## Information provided:
>>>>
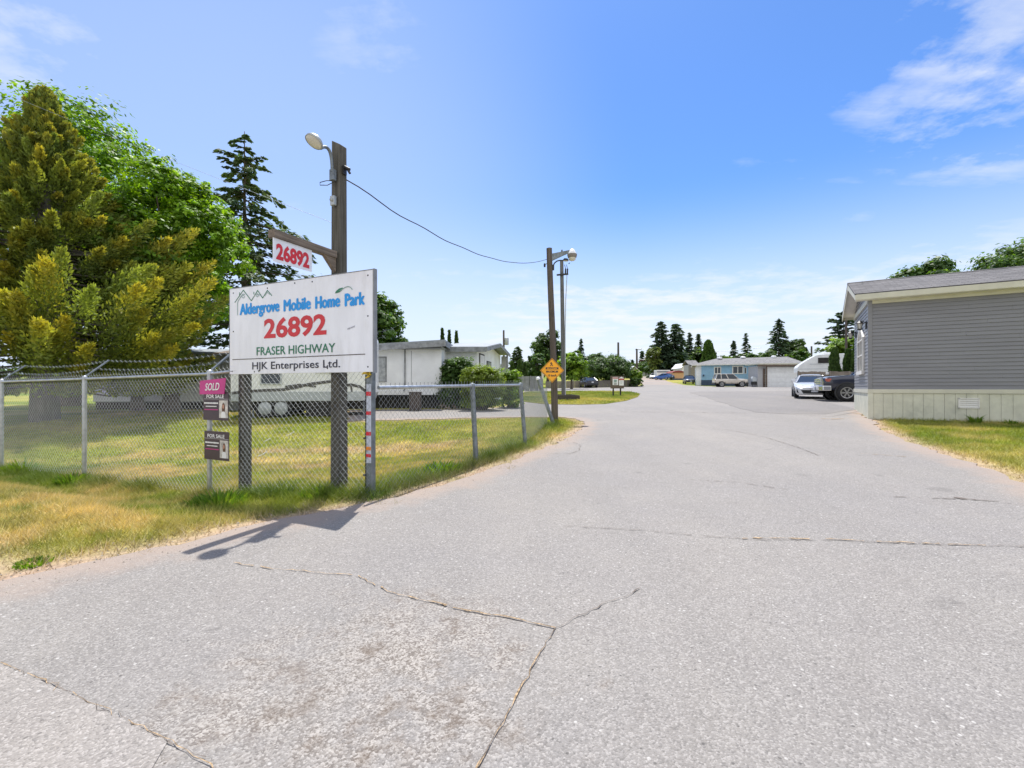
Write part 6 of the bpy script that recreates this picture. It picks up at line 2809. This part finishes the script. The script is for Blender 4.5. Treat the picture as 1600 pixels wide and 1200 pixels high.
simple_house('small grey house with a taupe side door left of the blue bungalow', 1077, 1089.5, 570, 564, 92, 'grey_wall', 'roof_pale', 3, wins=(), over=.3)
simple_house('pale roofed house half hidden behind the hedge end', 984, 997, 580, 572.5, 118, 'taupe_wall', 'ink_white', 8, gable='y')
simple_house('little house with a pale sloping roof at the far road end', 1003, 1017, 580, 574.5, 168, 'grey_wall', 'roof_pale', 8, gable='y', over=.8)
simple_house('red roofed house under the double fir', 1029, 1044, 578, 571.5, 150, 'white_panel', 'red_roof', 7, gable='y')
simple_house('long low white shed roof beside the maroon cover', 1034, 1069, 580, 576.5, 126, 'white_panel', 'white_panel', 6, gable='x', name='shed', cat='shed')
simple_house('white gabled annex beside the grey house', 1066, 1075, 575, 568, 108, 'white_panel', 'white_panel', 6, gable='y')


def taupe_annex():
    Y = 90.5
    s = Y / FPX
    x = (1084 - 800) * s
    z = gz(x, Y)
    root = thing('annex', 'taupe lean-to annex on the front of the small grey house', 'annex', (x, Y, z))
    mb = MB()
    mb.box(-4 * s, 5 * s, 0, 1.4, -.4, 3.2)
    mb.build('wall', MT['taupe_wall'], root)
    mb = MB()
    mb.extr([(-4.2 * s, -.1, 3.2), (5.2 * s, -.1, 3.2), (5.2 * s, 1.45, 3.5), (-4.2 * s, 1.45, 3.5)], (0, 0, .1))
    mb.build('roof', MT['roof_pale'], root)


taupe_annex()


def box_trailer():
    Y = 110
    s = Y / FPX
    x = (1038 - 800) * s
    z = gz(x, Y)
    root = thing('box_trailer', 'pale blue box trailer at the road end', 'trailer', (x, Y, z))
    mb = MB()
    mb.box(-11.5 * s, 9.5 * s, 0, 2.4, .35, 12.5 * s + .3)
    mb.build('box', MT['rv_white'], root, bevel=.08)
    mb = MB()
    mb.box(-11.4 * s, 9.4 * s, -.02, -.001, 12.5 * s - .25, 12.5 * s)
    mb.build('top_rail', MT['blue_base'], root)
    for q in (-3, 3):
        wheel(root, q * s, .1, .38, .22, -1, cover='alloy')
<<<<
## Directive:
Copy the whole of the material above exactly, but not its images.

## Problem solution:
Write part 6 of the bpy script that recreates this picture. It picks up at line 2809. This part finishes the script. The script is for Blender 4.5. Treat the picture as 1600 pixels wide and 1200 pixels high.
simple_house('small grey house with a taupe side door left of the blue bungalow', 1077, 1089.5, 570, 564, 92, 'grey_wall', 'roof_pale', 3, wins=(), over=.3)
simple_house('pale roofed house half hidden behind the hedge end', 984, 997, 580, 572.5, 118, 'taupe_wall', 'ink_white', 8, gable='y')
simple_house('little house with a pale sloping roof at the far road end', 1003, 1017, 580, 574.5, 168, 'grey_wall', 'roof_pale', 8, gable='y', over=.8)
simple_house('red roofed house under the double fir', 1029, 1044, 578, 571.5, 150, 'white_panel', 'red_roof', 7, gable='y')
simple_house('long low white shed roof beside the maroon cover', 1034, 1069, 580, 576.5, 126, 'white_panel', 'white_panel', 6, gable='x', name='shed', cat='shed')
simple_house('white gabled annex beside the grey house', 1066, 1075, 575, 568, 108, 'white_panel', 'white_panel', 6, gable='y')


def taupe_annex():
    Y = 90.5
    s = Y / FPX
    x = (1084 - 800) * s
    z = gz(x, Y)
    root = thing('annex', 'taupe lean-to annex on the front of the small grey house', 'annex', (x, Y, z))
    mb = MB()
    mb.box(-4 * s, 5 * s, 0, 1.4, -.4, 3.2)
    mb.build('wall', MT['taupe_wall'], root)
    mb = MB()
    mb.extr([(-4.2 * s, -.1, 3.2), (5.2 * s, -.1, 3.2), (5.2 * s, 1.45, 3.5), (-4.2 * s, 1.45, 3.5)], (0, 0, .1))
    mb.build('roof', MT['roof_pale'], root)


taupe_annex()


def box_trailer():
    Y = 110
    s = Y / FPX
    x = (1038 - 800) * s
    z = gz(x, Y)
    root = thing('box_trailer', 'pale blue box trailer at the road end', 'trailer', (x, Y, z))
    mb = MB()
    mb.box(-11.5 * s, 9.5 * s, 0, 2.4, .35, 12.5 * s + .3)
    mb.build('box', MT['rv_white'], root, bevel=.08)
    mb = MB()
    mb.box(-11.4 * s, 9.4 * s, -.02, -.001, 12.5 * s - .25, 12.5 * s)
    mb.build('top_rail', MT['blue_base'], root)
    for q in (-3, 3):
        wheel(root, q * s, .1, .38, .22, -1, cover='alloy')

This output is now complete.